Directive: Beginning at the first line of the data, print each line exactly, stopping after the line that contains "def lerp(a,b,t): return a+(b-a)*t".

== Provided data ==

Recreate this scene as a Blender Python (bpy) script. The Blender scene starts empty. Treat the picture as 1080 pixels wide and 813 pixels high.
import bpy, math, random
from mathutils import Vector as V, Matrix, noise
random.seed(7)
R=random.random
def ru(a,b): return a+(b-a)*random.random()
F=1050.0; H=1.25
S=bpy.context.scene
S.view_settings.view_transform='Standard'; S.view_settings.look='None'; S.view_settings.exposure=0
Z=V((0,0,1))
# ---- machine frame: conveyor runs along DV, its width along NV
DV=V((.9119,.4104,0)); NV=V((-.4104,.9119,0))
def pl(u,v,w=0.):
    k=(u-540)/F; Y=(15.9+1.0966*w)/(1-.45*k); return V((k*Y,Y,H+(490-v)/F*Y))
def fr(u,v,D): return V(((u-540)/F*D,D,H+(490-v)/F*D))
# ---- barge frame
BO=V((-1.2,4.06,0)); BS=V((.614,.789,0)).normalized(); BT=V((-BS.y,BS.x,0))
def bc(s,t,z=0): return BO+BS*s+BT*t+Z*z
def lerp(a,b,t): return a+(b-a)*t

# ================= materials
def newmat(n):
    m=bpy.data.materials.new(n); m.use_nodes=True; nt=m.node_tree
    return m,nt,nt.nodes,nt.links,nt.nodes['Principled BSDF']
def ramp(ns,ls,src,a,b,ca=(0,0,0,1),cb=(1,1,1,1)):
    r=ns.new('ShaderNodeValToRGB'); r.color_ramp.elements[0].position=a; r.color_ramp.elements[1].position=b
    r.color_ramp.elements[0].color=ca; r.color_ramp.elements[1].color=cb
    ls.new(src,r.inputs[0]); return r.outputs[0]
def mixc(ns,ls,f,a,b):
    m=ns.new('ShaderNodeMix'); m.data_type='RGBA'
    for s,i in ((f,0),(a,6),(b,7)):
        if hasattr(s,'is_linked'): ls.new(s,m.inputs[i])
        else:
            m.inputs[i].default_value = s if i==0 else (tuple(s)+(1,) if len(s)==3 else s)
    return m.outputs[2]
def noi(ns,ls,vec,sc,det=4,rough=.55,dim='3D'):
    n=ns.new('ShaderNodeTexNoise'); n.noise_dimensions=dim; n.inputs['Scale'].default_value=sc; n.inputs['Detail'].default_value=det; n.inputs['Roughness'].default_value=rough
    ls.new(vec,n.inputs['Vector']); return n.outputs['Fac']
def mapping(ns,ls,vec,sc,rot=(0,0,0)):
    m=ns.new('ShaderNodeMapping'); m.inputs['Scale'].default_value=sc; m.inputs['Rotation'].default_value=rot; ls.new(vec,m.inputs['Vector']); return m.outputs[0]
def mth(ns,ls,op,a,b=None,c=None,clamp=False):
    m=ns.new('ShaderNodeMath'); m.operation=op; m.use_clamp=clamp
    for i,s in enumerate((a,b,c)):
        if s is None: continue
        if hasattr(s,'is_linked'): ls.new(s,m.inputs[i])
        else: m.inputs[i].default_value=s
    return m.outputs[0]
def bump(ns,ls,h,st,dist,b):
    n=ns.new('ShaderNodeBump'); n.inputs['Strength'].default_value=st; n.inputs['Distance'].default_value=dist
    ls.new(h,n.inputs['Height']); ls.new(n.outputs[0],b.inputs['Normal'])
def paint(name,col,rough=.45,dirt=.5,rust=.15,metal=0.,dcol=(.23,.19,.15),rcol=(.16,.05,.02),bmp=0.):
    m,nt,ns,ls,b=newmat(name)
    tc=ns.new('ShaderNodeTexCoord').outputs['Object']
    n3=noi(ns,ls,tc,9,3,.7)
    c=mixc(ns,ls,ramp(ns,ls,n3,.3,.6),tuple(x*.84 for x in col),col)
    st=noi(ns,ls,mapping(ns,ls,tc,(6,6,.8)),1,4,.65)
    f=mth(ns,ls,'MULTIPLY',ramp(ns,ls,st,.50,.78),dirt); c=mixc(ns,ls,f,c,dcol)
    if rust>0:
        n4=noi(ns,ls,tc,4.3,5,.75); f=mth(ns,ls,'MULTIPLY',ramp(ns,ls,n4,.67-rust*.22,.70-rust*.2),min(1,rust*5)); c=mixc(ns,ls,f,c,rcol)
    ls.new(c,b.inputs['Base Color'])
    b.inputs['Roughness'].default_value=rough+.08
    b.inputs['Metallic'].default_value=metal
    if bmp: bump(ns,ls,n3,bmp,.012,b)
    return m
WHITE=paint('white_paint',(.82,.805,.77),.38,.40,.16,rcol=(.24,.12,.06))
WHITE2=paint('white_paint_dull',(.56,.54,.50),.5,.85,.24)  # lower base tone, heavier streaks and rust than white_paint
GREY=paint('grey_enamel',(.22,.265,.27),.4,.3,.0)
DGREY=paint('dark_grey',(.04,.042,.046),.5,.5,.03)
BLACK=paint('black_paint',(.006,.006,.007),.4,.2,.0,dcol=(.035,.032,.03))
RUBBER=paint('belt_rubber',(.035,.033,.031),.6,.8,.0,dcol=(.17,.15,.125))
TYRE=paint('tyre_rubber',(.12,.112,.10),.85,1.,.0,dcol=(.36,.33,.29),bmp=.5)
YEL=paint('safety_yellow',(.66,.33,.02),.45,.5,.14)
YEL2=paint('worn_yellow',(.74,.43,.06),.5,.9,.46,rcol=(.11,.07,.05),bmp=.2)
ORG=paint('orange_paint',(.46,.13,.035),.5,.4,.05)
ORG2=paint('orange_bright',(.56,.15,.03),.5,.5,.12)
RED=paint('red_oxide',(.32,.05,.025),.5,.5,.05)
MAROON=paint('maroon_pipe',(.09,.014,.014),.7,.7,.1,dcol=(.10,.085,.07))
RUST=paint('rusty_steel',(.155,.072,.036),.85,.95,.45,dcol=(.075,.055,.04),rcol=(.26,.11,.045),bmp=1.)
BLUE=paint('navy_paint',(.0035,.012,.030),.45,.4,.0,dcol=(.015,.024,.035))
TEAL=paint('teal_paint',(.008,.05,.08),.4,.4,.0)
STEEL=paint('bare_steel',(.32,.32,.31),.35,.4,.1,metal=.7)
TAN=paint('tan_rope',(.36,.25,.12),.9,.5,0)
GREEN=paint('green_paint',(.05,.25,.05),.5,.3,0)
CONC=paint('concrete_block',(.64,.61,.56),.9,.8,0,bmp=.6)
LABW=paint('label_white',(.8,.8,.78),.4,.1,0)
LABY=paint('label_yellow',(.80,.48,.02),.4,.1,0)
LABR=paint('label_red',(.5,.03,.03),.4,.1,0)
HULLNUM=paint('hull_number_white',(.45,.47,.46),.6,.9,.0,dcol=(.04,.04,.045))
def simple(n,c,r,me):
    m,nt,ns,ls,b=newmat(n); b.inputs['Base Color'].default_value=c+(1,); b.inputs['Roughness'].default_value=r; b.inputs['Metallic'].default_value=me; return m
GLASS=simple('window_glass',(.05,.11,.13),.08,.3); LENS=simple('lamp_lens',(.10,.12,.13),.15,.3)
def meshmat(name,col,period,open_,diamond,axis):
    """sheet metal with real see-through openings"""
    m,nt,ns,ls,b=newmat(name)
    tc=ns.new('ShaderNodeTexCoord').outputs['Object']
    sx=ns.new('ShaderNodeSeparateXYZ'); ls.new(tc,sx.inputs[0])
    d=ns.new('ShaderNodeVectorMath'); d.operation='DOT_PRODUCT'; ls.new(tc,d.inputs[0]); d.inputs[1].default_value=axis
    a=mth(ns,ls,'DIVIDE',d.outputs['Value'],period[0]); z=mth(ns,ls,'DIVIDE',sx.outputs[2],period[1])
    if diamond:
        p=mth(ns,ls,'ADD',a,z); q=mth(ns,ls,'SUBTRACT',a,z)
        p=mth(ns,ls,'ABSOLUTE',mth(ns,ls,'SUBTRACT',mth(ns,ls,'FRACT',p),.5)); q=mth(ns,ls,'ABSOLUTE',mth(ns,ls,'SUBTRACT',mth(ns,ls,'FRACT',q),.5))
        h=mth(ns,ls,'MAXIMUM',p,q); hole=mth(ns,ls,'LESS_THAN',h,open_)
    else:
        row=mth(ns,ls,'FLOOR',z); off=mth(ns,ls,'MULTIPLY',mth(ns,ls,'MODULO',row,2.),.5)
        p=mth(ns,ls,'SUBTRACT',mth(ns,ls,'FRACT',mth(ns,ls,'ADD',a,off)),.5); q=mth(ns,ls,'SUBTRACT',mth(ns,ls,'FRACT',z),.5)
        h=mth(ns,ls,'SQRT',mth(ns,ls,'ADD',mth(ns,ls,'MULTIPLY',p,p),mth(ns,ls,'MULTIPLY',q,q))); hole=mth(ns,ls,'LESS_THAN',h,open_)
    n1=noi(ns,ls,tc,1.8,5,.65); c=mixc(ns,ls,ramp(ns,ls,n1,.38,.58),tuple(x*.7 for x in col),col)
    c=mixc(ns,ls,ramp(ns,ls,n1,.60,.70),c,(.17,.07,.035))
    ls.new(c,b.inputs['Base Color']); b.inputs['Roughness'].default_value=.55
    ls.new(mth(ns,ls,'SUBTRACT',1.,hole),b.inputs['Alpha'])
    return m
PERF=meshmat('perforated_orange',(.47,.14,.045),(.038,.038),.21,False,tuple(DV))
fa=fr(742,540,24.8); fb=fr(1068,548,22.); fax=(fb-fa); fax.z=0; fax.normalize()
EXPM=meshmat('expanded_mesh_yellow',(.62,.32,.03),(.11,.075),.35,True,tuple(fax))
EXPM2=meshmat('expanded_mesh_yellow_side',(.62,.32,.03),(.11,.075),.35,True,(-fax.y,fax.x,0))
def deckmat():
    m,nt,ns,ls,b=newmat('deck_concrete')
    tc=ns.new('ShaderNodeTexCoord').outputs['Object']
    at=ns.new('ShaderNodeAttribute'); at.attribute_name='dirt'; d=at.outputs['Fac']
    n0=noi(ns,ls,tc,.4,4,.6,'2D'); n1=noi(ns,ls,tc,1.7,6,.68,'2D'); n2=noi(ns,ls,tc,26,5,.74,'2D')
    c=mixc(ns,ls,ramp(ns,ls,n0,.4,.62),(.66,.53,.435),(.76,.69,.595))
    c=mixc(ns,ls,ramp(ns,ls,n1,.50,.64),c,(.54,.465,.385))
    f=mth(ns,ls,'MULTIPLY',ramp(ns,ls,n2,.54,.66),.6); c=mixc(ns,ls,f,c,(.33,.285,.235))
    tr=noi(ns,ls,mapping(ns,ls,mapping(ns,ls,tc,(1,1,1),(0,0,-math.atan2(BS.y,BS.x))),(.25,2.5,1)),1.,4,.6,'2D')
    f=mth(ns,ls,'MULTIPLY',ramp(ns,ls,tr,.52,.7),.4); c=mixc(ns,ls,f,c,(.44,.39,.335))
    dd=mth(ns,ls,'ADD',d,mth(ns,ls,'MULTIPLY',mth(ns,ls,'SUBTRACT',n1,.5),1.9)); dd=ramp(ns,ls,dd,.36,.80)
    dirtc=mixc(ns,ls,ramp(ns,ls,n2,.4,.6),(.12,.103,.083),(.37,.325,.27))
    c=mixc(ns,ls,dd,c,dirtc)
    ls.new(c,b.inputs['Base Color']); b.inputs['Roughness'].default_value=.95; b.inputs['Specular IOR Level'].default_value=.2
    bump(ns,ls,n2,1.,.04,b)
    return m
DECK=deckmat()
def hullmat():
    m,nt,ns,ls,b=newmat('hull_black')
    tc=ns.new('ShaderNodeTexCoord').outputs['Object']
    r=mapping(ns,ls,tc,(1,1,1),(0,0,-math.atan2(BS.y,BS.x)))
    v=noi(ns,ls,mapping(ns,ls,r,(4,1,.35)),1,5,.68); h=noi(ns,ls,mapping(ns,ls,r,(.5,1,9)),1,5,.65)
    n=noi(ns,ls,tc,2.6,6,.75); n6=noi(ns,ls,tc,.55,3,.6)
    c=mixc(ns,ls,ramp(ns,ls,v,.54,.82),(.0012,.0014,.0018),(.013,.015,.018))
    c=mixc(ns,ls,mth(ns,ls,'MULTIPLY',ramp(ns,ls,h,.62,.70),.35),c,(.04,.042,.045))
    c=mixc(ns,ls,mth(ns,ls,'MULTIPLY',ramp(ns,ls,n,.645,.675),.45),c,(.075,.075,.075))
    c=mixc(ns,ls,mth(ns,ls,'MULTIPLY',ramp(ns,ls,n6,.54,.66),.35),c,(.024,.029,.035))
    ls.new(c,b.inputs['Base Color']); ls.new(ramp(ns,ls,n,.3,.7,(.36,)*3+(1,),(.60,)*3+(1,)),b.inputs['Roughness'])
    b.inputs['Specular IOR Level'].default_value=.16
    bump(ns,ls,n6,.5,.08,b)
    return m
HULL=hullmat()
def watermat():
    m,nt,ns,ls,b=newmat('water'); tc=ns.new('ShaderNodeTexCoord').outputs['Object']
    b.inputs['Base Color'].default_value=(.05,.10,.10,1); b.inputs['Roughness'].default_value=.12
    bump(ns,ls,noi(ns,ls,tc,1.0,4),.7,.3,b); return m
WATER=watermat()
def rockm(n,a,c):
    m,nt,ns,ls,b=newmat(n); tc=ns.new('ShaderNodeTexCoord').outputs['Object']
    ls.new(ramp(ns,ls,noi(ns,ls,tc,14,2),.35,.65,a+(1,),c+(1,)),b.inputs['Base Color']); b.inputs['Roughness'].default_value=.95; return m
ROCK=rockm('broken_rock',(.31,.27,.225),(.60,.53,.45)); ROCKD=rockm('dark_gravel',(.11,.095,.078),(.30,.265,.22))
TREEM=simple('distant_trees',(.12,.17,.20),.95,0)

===

Response to this exercise:
Recreate this scene as a Blender Python (bpy) script. The Blender scene starts empty. Treat the picture as 1080 pixels wide and 813 pixels high.
import bpy, math, random
from mathutils import Vector as V, Matrix, noise
random.seed(7)
R=random.random
def ru(a,b): return a+(b-a)*random.random()
F=1050.0; H=1.25
S=bpy.context.scene
S.view_settings.view_transform='Standard'; S.view_settings.look='None'; S.view_settings.exposure=0
Z=V((0,0,1))
# ---- machine frame: conveyor runs along DV, its width along NV
DV=V((.9119,.4104,0)); NV=V((-.4104,.9119,0))
def pl(u,v,w=0.):
    k=(u-540)/F; Y=(15.9+1.0966*w)/(1-.45*k); return V((k*Y,Y,H+(490-v)/F*Y))
def fr(u,v,D): return V(((u-540)/F*D,D,H+(490-v)/F*D))
# ---- barge frame
BO=V((-1.2,4.06,0)); BS=V((.614,.789,0)).normalized(); BT=V((-BS.y,BS.x,0))
def bc(s,t,z=0): return BO+BS*s+BT*t+Z*z
def lerp(a,b,t): return a+(b-a)*t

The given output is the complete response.